The bee is superfluous, then, there only for our pleasure, so it’s no surprise that, via rhyme, it changes first, through a mere grammatical fillup, from a singular self, one bee, to the representative of a species, a bee, and finally, in rhyme’s turn, into “revery.” 

Which, it happens, now we are fully in it, was all we ever needed.  

“If bees are few,” this is no tragedy; we can conjure them; it turns out that with our single clover and a single bee we have everything we ever needed for a very brief yet expansive space and time of loitering. 
 
Which we need, to inhabit the poem and let it inhabit us: though Dickinson’s poem took me under twenty seconds to speak, and believe me I was in no hurry, we’ve been thinking about it for two minutes plus, and we could take more, if our time weren’t ticking down.

Like most poets, alas, and maybe like the whole world, all a little poem ever really desires is its unequal measure of attention, which it wants to distract you from measuring.  

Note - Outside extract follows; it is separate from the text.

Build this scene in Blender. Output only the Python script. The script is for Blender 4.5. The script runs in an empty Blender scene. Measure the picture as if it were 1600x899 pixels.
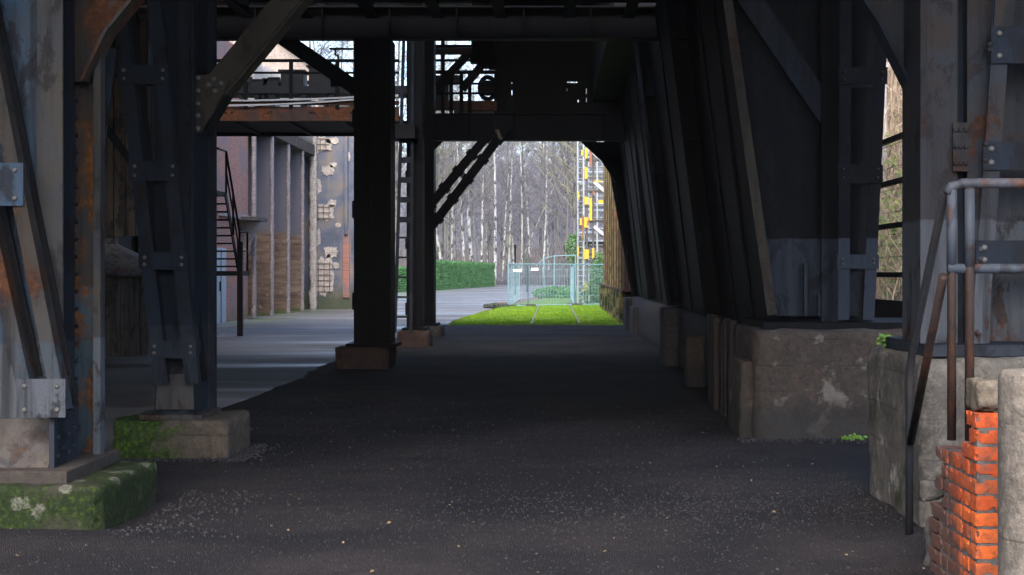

Which raises the question, Where does the ticking clock carry us?  If we fill our lives with that relentless and apparently urgent but maybe only self-important sound, we’ll probably get through lots of to-do lists, perhaps one for every cold midnight of our lives.  

I am fortunate.  As I often say, There are no poetry emergencies.  As far as I know, nobody ever ended up in urgent care or failed to get to the church on time for lack of a poem of mine.   That composer’s drop-dead deadline, if you’ll forgive me, is just a lovely exception.

William Carlos Williams famously said, “You can’t get the news from poetry,” which is as true now as it was then, thank goodness.  When we go on to read, “but men die miserably every day for want of what is found there,” we should not linger on the word “die.”  As Mary Oliver asks in “The Summer Day,” “Doesn't everything die at last, and too soon?”  

Let’s consider instead the word “miserably”  -  not the fact of death, then, but how too many of us get there.  As we turn over Oliver’s question about what we plan to do with our “one wild and precious life,” I turn again to Dickinson for an answer: 

“I dwell in possibility/a finer house than prose.”